Una de las mejores horas de Nala es la del anochecer de cada día, cuando se le dilatan las pupilas y te busca para que juegues con ella. O sea, para que hagas el gilipollas un rato. Esto se me ha dado bien desde siempre y, con solo esmerarme un poco, tirarle bolitas de papel y perseguirla por las habitaciones del piso, esos instantes se convirte en un deleite para el felino. Tenía que utilizar el término "felino" alguna vez, ya bastante he hecho aguántandome hasta ahora.
Aunque en el Antiguo Egipto los gatos estaban en altísima consideración, en Occidente no ocurrió lo mismo.
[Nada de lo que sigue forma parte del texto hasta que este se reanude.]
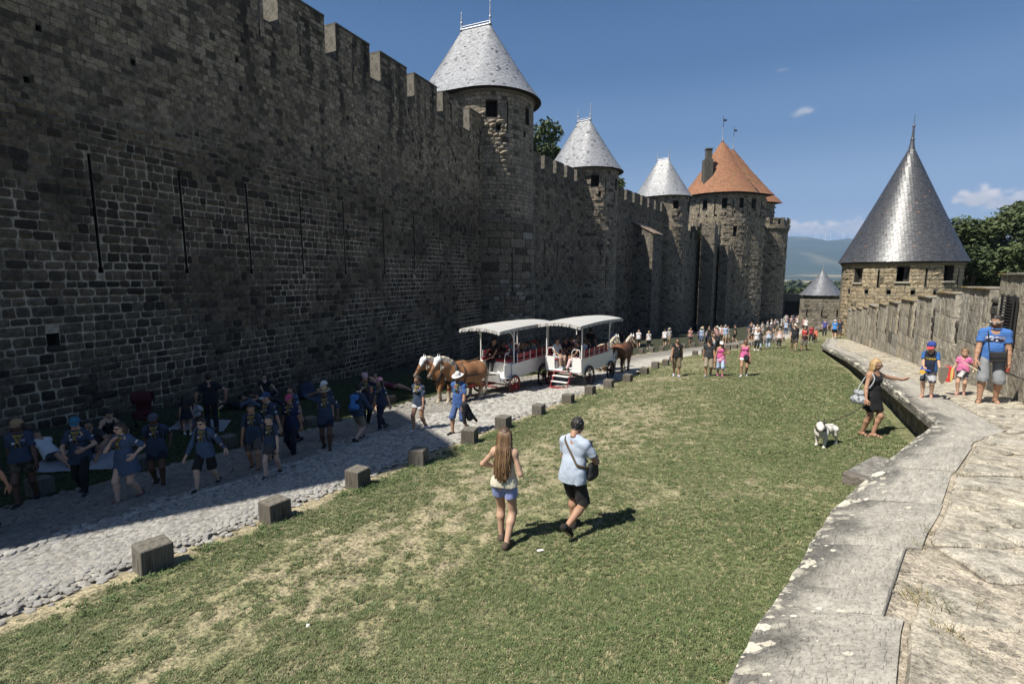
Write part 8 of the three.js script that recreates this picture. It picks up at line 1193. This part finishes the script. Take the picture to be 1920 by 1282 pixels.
  person({ label: 'man in white shirt beside a dark clad woman under the far wall', at: [12.29, 47.73], h: 1.8, px: 18, face: [.3, .95], walk: .4, skin: 'fair', hair: 'none', top: { col: [.64, .64, .65], sleeve: .5, hem: -.04, hang: true }, bottom: { col: [.20, .18, .14], len: 1.0, loose: 2 }, shoe: ['shoe', [.2, .2, .2]] });
  person({ label: 'woman in black with a rucksack beside the man in white under the far wall', at: [11.75, 48.0], h: 1.7, px: 18, sex: 'f', face: [.3, .95], walk: -.4, skin: 'tan', hair: 'black', long: .1, top: { col: [.02, .025, .05], sleeve: .5, hem: -.04, hang: true }, bottom: { col: [.02, .02, .02], len: 1.0 }, shoe: ['shoe', [.1, .1, .1]], pack: [.03, .04, .08] });
  person({ label: 'man in black shirt by the wall just past the brown horse', at: [11.0, 49.3], h: 1.8, px: 18, face: [.1, .99], skin: 'tan', hair: 'black', top: { col: [.015, .015, .017], sleeve: .5, hem: -.04, hang: true }, bottom: { col: [.02, .02, .024], len: 1.9 }, shoe: ['shoe', [.02, .02, .02]] });
  person({ label: 'person in blue shirt half hidden behind the ears of the brown horse', at: [10.2, 49.0], h: 1.65, px: 17, sex: 'f', face: [.2, .98], skin: 'fair', hair: 'dark', top: { col: [.06, .12, .40], sleeve: .5, hem: -.04, hang: true }, bottom: { col: [.02, .02, .024], len: 1.9 }, shoe: ['shoe', [.02, .02, .02]] });
}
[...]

Concretamente, los gatos vivieron mermada su estima durante la Edad Media, la época más oscura y supersticiosa de la evolución cultural humana. Como sucedió entonces con todo aquello que era extraño o incomprendido, la conducta de los gatos los hizo víctimas de las acusaciones más estrambóticas hasta el punto en que el gato se convirtió en símbolo del mal y del mismísimo Satanás.
Nala emite un sonido lejanamente emparentado con el maullido para que le abras una puerta, le pongas comida en la escudilla o le abras el grifo del agua. No se pone exigente, solo pesada. Toda la maldad que le he visto ha sido un par de bufidos cuando se le han enganchado las uñas en mi ropa y casi le retuerzo la pata intentándo liberársela. Y a los dos segundos ya estaba llamándome para que diese cuenta de otro más de esa ristra inagotable de favores en que consiste la relación de los seres humanos con un gato casero.